Dans le projet du Circulinaire qui porte sur l’alimentation et la pratique de la cuisine, et dont l’ambition est de sensibiliser aux questions au bon mode de s’alimenter, la participation et la pratique est partie intégrante du projet. Au sein de celui du Food temple festival, les produits prennent eux aussi une place très importante, voire principale. Les personnes goûtent, apprennent des savoirs faire culinaire, découvrent certains produits et/ou professionnels des métiers de bouche. Selon moi, ces deux projets font appel à une forte participation et ils ont pour point commun de mettre le produit, l’alimentation au sens premier de son terme, plus que le rituel du repas.

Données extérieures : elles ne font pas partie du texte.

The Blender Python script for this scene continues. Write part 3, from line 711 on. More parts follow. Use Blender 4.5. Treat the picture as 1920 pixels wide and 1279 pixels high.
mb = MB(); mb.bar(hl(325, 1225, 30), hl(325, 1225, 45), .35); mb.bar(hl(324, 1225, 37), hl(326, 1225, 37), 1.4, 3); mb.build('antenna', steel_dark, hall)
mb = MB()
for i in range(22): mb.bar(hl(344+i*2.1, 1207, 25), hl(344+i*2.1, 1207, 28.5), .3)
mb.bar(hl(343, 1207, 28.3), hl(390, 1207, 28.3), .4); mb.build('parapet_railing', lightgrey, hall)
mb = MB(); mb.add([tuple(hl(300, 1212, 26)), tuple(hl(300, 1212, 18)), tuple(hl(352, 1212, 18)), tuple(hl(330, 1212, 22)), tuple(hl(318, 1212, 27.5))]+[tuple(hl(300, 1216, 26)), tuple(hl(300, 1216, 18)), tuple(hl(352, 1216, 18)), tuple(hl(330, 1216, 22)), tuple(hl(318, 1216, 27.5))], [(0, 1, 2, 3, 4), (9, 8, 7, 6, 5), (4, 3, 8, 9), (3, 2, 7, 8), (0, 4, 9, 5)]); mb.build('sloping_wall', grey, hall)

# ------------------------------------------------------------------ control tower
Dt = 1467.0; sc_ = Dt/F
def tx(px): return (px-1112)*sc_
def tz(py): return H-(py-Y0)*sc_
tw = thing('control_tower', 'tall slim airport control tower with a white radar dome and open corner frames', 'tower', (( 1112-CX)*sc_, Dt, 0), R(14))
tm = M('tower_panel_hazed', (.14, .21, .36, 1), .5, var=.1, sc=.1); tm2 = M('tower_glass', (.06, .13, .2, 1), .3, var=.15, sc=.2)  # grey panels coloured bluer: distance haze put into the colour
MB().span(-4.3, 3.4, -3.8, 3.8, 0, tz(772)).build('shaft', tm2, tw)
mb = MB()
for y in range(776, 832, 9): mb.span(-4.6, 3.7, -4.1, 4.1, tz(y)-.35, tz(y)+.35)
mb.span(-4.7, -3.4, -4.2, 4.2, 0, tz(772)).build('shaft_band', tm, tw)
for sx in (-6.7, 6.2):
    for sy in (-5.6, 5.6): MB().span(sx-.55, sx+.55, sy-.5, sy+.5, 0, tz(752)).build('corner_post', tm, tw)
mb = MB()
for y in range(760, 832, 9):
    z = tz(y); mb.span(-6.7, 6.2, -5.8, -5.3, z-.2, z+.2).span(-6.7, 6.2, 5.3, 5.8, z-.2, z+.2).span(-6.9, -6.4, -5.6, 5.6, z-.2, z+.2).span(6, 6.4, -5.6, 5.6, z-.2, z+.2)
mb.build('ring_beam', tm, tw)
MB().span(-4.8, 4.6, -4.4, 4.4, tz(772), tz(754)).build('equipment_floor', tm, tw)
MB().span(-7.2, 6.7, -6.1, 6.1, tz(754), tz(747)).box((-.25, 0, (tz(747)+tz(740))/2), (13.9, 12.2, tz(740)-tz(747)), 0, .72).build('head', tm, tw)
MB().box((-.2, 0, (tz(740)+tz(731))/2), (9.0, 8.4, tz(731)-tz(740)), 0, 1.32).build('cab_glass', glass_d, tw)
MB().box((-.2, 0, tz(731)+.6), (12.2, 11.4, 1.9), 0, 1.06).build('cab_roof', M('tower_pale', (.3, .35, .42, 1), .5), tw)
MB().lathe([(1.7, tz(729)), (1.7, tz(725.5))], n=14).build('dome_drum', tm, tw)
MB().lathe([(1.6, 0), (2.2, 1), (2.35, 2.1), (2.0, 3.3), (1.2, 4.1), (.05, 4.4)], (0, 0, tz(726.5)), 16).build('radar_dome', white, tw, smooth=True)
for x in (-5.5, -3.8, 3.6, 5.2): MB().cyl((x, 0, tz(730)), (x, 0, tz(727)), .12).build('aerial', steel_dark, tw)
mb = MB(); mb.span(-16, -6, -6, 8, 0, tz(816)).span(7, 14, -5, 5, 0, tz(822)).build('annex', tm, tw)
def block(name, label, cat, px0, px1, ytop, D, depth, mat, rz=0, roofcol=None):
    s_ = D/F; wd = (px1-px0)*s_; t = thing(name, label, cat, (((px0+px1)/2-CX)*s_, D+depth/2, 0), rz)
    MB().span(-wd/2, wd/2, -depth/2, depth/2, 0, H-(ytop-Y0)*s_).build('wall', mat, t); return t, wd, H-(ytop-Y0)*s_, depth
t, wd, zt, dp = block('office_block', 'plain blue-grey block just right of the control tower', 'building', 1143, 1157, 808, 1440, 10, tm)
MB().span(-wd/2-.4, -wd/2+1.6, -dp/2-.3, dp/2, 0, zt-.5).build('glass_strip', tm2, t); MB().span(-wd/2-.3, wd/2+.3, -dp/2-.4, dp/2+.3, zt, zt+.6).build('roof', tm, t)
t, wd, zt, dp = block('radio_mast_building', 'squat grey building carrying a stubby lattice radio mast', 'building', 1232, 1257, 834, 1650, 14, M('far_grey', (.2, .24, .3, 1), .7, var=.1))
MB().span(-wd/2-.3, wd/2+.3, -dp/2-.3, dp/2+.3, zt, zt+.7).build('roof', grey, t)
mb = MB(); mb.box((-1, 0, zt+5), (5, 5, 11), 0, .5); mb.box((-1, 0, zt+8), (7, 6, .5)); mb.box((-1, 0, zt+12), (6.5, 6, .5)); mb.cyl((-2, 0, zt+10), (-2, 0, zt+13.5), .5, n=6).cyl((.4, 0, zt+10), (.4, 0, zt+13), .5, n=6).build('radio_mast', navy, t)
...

Le projet de Julie Rothhahn, propose un travail beaucoup plus axé sur la scénographie, qui permet de raconter une histoire autour de la nourriture. Ce projet inclut également une notion de participation, et permet l’appropriation de l’espace scénique par les spectateurs ainsi que de la notion de gastronomie. Au contraire, l’exposition Manger à l'œil, est pensée de façon à faire découvrir le repas sous un autre angle que celui de la dégustation ou encore de la pratique. Les dispositifs et la mise en espace de médiums permettent eux aussi le récit, mais font savourer aux visiteurs des informations sans même avoir à ouvrir la bouche.
En tant que designer événementiel, je trouve intéressant de voir comment le lien parfois fin entre participation et scénographie permet de parler de sujets autour du repas, des valeurs qui y sont associées ainsi que de cette pratique sociale en général, pilier de notre société.